Ruffer Allocates to Bitcoin — UK Wealth Managers Will Follow in Time

Before we start, there is a conflict of interest to report. In my capacity as the editor of the Fleet Street Letter, I recommended one of the Ruffer Funds in 2016 and still hold it to this day. From time to time, it has caused me some stick, as readers complain that the fund only goes sideways. I have defended them over the years by explaining that in the race between the hare and the tortoise, the tortoise wins. Ruffer’s strategy has always been off-piste and yet seems to win in the end.

Ruffer track record versus a typical balanced portfolio

Source: Bloomberg. Ruffer Total Return Fund and the FTSE Private Balanced Index TR since 2001.

Ruffer was founded by Jonathan Ruffer in 1994. He is an accomplished student of economic history and spent many years as the strategist at Rathbones (a successful but conventional UK wealth manager). His objective was to achieve absolute returns for clients, by which he meant not losing money over a rolling 12-month period.
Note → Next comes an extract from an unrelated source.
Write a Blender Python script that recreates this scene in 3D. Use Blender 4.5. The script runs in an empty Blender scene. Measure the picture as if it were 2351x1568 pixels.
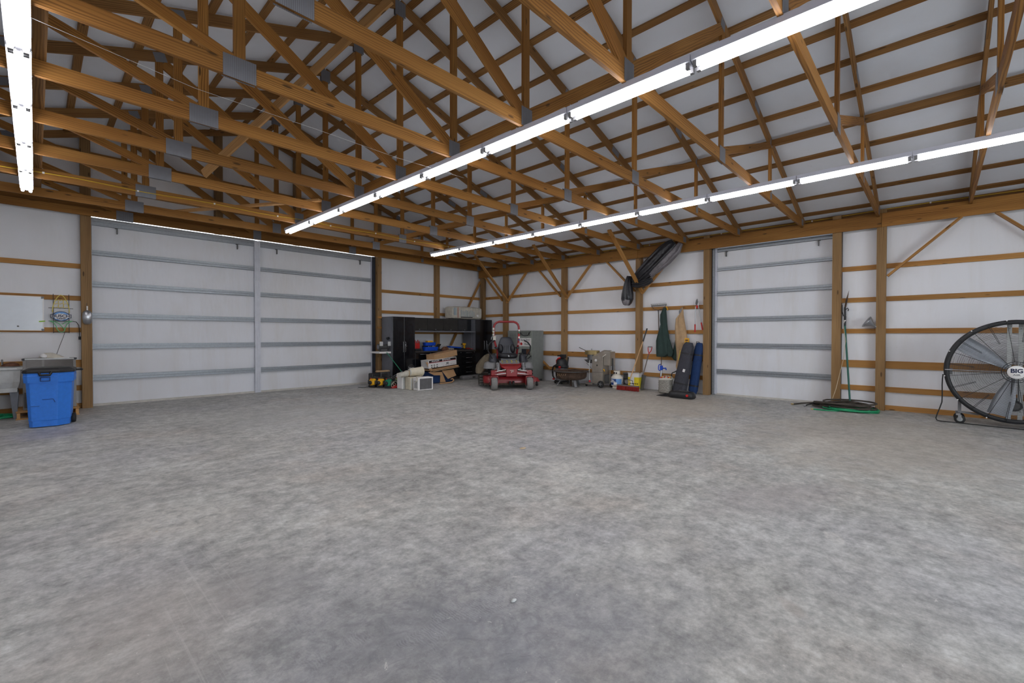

His approach is to always be prepared for both greed and fear at the same time. He sees risks to the portfolio on every side, so counterbalances risk asset exposures with large dollops of insurance. He doesn’t claim to be able to time the markets, so holds high-quality bonds in attractive currencies and equities in varying proportions but does not leverage the positions.

In 2008, the Ruffer portfolios avoided losses despite being long only. Hedge funds had the ability to go short, yet that didn’t save them. Many blew up. Ruffer didn’t need to short the market to protect their portfolios because they understood something that few did at the time. With a banking crisis and a deflationary (remember the oil price was high and the consensus was inflationary) shock coming, the price of government bonds would soar. He was right, and with a little help from a weak pound and a strengthening Japanese yen, the firm managed a positive 2008 for their clients.

I have met him on a few occasions. He pitched me his fund in 2007/8, ahead of the crisis. It was simple yet brilliant. He clearly knew what was happening, with an impending banking implosion around the corner. Quite apart from raving about the long bond and inflation-linked bonds, he was even excited by 5-year gilts, which threw me as I likened them to watching paint dry. He was right of course, as they surged in a way most of us felt wasn’t possible. On another occasion, I saw him in the quiet carriage on the train heading north. I gave him a note I was reading on deflation. He smiled, thinking who he?

Ruffer buys Bitcoin

They manage around £20 billion of assets. Many of their clients hold the multi-strategies funds, which is where they house “the weird stuff”. This fund now has a significant allocation to Bitcoin. This might be modest in the big scheme of things, but noteworthy nevertheless, as this must have been hotly debated internally. The multi-strategies fund does adventurous things, such as hoovering up one-month VIX call options last year for “50 cents”. They are now selling calls on gold. They have their finger on the pulse.

The presumption is that they view Bitcoin as an inflation hedge rather than a technology. Other inflation hedges widely held within the firm include 35% in inflation-linked bonds, both foreign and domestic, and some inflation-sensitive equities.

Their largest stock is Lloyds Bank at 2.5% of all assets. Bitcoin maximalists will be rolling around with laughter on hearing that. They also own Barclays and Nat West. Carry on laughing! They see value and understand that banks are inflation-sensitive too. Recall in 2007/8, they didn’t own the banks, yet now they do. They were a bubble then, but not now.

Implications

I’m guessing Ruffer are on board with the standard macro narrative. An exposure of, say 2.5%, to Bitcoin could make a meaningful difference to the upside but won’t make much of a difference to the downside. It’s an easy number to justify, which is why it’s a number I happily suggest when an investor calls regarding our Bitcoin funds.

This news is important because they are a well-regarded firm among UK wealth managers. They can no longer pretend Bitcoin is irrelevant, a fad or too speculative. I believe UK wealth will have to find ways to follow suit.

Ruffer are in, and they are not speculators. Speculators buy tech stocks and Ruffer have few. They understand intrinsic value, while avoiding bubbles. They see something here, having undergone rigorous due diligence. They have carefully weighed up the risk versus the opportunity, and Bitcoin has come out on top. That doesn’t make it right, nor risk-free, but it is always comforting to be on the same side of a trade as Ruffer.